I know I said that upon finishing Righteous Victims I meant to turn my attention to Dickens, but I've been spending my last few coffee breaks with the Norton critical edition of Chekhov's stories. The short story seems to fit my life, which does not permit long stretches of uninterrupted reading, and you can't really do better than Chekhov. I highly recommend the Wikipedia article. Do you find that sometimes, when reading in Wikipedia about something you know about, the article seems very poor? The Hemingway entry was like that last time I looked at it. But the Chekhov article is long, detailed, informative, well written and a pleasure to read.
Yesterday morning I finished "The Lady with the Dog" and Wednesday I'd read "Anna on the Neck." The former is justly famous.

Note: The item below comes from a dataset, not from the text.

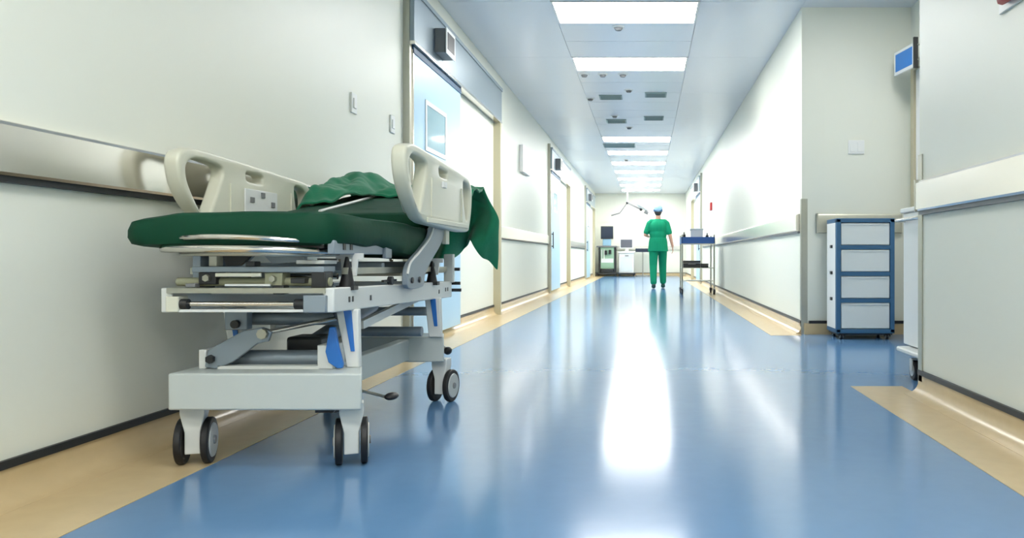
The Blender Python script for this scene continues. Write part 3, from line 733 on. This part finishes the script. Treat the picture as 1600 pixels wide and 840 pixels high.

Nabokov, who was not a Chekhov enthusiast, called it one of the very greatest of short stories, and he'll not be contradicted by me. The latter reminds me that Flannery O'Connor once wrote a story ("Good Country People") about a character with a wooden leg, which an American really should not do unless she wants readers to think of Captain Ahab. In the same way, the author of "Anna on the Neck" might have given the young wife another name had he not wanted to remind the reader of another Russian Anna who tortured her husband. But in Chekhov of course the marital straying is not accompanied by biblical epigraphs, hysteria, and suicide. If Anna Karenina is streaked with iridescent shades of purplish red, Chekhov is all earth brown and gray.
The rather flat prose of the stories goes with what Mirsky called an "unusually complete rejection of what we may call the heroic values." Nevertheless a sentence sometimes gleams. Of the husband in "Anna on the Neck," a rich official who has won a young bride who must marry for money, he writes: "His clean-shaven, round, sharply defined chin looked like the heel of a foot." Of Gurov's past conquests he writes, in "The Lady with the Dog":
He could remember carefree, good-natured women who were exhilirated by love-making and grateful to him for the happiness he gave them, however short-lived; and there had been others--his wife among them--whose caresses were insincere, affected, hysterical, mixed up with a great deal of quite unnecessary talk, and whose expressions seemed to say that all this was not just lovemaking or passion, but something much more significant; then there had been two or three beautiful, cold women, over whose features flitted a predatory expression, betraying a determination to wring from life more than it could give, women no longer in their first youth, capricious, irrational, despotic, brainless, and when Gurov had cooled to these, their beauty aroused in him nothing but revulsion, and the lace trimming on their underclothes reminded him of fish-scales.
One feels that the official's chin looked like the heel of a foot to his wife, who was repulsed by the thought of being touched by him. And in the sentence from "The Lady with the Dog," one of Chekhov's longest, this sense of revulsion is strong enough to require the actual word.
"Any idiot can face a crisis," Chekhov once wrote. "It's this day-to-day living that wears you out."